== Job ==
Repeat exactly and only the lines from the line containing "Build this scene in Blender. Output only the Python script. The" through the line containing "return (f(r), f(g), f(b), 1)", both included.

▼

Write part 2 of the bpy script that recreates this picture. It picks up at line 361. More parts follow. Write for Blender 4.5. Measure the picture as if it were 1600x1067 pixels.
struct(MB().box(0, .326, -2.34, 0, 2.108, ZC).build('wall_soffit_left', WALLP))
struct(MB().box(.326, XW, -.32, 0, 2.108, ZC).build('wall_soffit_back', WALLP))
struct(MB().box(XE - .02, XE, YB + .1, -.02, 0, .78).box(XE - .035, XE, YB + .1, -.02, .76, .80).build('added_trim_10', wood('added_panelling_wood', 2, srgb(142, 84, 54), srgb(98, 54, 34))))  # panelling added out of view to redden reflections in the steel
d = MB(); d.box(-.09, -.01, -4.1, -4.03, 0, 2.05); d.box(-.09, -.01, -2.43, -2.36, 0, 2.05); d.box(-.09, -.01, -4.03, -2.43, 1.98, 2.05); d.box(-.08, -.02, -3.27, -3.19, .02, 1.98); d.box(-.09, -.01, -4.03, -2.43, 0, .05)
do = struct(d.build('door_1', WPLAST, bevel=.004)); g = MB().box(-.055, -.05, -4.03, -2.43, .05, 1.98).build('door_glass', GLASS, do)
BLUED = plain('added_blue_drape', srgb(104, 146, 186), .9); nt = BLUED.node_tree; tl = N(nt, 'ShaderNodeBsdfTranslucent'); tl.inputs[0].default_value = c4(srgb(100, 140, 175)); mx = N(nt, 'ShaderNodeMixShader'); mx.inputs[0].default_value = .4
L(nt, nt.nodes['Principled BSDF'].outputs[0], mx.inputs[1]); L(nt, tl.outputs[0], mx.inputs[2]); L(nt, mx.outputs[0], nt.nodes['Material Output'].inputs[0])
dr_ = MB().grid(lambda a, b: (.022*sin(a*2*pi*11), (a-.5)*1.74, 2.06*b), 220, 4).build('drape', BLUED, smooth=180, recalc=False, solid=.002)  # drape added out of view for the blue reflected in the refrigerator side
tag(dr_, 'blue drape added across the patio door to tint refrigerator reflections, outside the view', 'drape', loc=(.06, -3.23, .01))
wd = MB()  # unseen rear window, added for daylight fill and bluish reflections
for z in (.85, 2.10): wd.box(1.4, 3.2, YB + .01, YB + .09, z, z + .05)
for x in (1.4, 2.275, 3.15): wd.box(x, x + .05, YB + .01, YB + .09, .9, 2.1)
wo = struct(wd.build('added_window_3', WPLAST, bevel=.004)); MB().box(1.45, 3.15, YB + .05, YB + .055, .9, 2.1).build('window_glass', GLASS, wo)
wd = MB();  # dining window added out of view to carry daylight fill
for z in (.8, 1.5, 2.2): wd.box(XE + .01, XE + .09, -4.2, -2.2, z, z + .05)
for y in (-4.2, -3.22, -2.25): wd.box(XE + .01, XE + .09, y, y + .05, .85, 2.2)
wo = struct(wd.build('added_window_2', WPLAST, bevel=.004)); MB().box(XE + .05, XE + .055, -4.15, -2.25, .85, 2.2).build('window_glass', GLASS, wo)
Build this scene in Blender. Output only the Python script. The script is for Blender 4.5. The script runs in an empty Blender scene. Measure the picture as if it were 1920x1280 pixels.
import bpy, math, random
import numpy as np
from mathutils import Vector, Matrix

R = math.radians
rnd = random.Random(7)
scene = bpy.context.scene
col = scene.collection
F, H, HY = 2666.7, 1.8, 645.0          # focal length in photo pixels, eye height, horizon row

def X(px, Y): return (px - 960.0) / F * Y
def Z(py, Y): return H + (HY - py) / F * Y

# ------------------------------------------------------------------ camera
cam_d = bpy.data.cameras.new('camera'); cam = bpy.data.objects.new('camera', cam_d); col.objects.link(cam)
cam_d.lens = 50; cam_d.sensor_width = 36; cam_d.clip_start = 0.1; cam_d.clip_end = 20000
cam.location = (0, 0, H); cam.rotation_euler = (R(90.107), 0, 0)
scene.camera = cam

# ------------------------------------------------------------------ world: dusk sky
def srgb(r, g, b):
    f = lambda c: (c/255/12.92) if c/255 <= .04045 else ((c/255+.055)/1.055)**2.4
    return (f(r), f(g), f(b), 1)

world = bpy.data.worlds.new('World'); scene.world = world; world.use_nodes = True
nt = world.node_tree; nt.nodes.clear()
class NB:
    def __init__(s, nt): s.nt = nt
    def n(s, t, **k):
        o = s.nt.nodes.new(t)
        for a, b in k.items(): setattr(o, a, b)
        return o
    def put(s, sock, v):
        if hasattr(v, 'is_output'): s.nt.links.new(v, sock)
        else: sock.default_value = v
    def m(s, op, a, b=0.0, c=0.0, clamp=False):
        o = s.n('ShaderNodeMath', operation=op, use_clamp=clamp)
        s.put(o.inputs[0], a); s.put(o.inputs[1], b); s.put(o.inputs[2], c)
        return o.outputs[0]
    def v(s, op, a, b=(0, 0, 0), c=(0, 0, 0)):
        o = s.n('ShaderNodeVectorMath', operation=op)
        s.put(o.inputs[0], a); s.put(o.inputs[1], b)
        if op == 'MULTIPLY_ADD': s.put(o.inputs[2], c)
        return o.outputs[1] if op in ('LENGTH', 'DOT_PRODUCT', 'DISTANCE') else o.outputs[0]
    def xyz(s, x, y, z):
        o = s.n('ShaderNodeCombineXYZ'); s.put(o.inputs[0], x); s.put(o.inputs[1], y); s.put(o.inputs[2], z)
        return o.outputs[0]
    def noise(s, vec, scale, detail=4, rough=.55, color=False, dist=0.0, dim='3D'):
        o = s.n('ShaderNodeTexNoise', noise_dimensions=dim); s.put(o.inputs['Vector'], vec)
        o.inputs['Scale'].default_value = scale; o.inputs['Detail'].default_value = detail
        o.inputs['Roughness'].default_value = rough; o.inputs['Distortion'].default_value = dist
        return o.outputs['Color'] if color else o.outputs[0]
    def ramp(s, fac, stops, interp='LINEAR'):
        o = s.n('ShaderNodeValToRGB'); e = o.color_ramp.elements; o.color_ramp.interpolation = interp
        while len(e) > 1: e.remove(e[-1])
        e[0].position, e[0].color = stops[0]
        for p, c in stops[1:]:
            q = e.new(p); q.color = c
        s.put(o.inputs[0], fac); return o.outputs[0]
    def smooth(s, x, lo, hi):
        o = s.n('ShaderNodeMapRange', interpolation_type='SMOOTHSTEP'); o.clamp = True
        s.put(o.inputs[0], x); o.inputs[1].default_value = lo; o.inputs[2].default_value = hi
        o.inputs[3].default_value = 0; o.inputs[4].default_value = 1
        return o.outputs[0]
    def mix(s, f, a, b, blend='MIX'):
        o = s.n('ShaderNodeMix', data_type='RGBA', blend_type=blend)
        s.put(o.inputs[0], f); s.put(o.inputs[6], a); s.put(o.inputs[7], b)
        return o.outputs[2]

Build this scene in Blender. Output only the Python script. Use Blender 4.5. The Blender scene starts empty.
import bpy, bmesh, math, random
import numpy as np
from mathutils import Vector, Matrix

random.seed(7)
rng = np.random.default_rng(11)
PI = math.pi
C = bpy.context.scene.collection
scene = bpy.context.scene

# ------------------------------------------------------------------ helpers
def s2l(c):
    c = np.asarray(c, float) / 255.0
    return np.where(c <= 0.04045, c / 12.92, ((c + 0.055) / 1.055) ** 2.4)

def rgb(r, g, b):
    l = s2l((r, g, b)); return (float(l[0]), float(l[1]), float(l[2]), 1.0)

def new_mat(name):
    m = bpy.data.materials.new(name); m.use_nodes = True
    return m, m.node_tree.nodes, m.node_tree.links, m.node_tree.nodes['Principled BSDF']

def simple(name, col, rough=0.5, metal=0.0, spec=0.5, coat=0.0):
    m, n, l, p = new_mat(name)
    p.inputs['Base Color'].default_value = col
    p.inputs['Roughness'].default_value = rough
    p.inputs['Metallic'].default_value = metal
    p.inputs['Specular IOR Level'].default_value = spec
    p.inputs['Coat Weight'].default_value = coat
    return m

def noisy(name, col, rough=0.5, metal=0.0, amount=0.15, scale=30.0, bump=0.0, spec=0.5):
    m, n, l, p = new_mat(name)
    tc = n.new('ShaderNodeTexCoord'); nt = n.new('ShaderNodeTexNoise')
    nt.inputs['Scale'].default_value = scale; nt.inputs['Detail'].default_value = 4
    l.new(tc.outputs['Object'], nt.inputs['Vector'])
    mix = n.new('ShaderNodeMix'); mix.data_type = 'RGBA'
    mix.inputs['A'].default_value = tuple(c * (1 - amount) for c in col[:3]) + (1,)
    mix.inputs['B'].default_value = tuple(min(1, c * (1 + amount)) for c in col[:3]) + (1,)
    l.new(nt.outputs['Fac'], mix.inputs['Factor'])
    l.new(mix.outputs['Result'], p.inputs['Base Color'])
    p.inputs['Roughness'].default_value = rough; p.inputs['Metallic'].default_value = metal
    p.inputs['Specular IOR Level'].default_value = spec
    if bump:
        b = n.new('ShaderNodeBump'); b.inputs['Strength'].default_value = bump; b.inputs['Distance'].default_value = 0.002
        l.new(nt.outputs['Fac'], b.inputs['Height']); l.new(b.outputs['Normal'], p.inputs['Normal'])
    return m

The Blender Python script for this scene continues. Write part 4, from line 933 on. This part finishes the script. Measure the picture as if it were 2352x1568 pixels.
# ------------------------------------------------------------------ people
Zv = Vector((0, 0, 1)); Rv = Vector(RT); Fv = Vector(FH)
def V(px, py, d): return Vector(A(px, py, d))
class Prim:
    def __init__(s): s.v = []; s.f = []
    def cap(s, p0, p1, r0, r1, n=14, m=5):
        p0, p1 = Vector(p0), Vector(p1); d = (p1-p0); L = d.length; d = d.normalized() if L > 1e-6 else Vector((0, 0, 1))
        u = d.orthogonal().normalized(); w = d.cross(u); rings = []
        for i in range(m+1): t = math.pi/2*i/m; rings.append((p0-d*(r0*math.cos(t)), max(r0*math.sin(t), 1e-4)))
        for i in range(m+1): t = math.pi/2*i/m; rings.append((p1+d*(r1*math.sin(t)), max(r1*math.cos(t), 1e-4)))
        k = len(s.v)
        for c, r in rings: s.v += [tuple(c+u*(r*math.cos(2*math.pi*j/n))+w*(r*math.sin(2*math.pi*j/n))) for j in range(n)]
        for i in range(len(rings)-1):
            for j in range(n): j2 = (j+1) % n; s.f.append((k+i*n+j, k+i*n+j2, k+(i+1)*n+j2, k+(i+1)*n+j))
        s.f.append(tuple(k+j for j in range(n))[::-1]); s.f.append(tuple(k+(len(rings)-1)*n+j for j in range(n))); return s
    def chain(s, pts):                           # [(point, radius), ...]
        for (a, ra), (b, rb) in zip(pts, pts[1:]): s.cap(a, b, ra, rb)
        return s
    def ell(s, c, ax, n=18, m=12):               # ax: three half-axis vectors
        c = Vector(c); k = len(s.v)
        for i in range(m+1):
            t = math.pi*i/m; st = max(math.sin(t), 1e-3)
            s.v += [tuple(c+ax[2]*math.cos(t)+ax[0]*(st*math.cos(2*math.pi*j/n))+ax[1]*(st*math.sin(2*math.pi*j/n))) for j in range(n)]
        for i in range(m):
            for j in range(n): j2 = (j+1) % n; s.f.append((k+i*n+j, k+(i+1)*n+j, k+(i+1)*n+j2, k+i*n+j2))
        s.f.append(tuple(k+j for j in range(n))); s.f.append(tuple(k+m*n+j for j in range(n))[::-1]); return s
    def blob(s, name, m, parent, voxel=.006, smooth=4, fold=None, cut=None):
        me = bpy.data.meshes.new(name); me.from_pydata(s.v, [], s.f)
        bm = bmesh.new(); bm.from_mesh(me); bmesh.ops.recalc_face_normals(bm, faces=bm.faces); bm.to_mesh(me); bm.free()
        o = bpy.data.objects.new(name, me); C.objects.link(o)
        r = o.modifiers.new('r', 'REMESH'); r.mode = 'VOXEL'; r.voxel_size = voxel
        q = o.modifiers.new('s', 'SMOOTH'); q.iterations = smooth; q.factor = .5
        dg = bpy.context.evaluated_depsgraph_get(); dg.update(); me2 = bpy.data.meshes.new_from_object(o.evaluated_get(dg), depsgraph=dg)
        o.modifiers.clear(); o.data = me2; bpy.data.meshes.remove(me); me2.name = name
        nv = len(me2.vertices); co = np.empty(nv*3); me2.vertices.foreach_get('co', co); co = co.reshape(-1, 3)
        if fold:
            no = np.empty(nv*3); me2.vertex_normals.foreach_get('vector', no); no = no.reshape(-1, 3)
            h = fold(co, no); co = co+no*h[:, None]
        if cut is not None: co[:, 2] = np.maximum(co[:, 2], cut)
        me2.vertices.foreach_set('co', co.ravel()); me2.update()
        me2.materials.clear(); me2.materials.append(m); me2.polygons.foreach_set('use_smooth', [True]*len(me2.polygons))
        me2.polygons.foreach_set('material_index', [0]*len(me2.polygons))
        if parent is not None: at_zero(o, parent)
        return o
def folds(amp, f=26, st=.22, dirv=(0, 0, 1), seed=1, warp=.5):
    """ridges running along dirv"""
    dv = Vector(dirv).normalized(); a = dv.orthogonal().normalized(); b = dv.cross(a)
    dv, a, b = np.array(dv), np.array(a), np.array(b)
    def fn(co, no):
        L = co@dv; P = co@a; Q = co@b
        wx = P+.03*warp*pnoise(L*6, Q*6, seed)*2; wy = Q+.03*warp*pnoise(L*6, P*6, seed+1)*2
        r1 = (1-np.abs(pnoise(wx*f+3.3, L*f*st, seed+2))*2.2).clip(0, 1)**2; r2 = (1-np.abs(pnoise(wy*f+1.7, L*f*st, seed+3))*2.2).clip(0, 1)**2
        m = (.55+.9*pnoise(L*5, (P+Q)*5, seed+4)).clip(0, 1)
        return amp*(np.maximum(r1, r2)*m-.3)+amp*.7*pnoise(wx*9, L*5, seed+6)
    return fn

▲

== Full solution ==
Build this scene in Blender. Output only the Python script. The script is for Blender 4.5. The script runs in an empty Blender scene. Measure the picture as if it were 1920x1280 pixels.
import bpy, math, random
import numpy as np
from mathutils import Vector, Matrix

R = math.radians
rnd = random.Random(7)
scene = bpy.context.scene
col = scene.collection
F, H, HY = 2666.7, 1.8, 645.0          # focal length in photo pixels, eye height, horizon row

def X(px, Y): return (px - 960.0) / F * Y
def Z(py, Y): return H + (HY - py) / F * Y

# ------------------------------------------------------------------ camera
cam_d = bpy.data.cameras.new('camera'); cam = bpy.data.objects.new('camera', cam_d); col.objects.link(cam)
cam_d.lens = 50; cam_d.sensor_width = 36; cam_d.clip_start = 0.1; cam_d.clip_end = 20000
cam.location = (0, 0, H); cam.rotation_euler = (R(90.107), 0, 0)
scene.camera = cam

# ------------------------------------------------------------------ world: dusk sky
def srgb(r, g, b):
    f = lambda c: (c/255/12.92) if c/255 <= .04045 else ((c/255+.055)/1.055)**2.4
    return (f(r), f(g), f(b), 1)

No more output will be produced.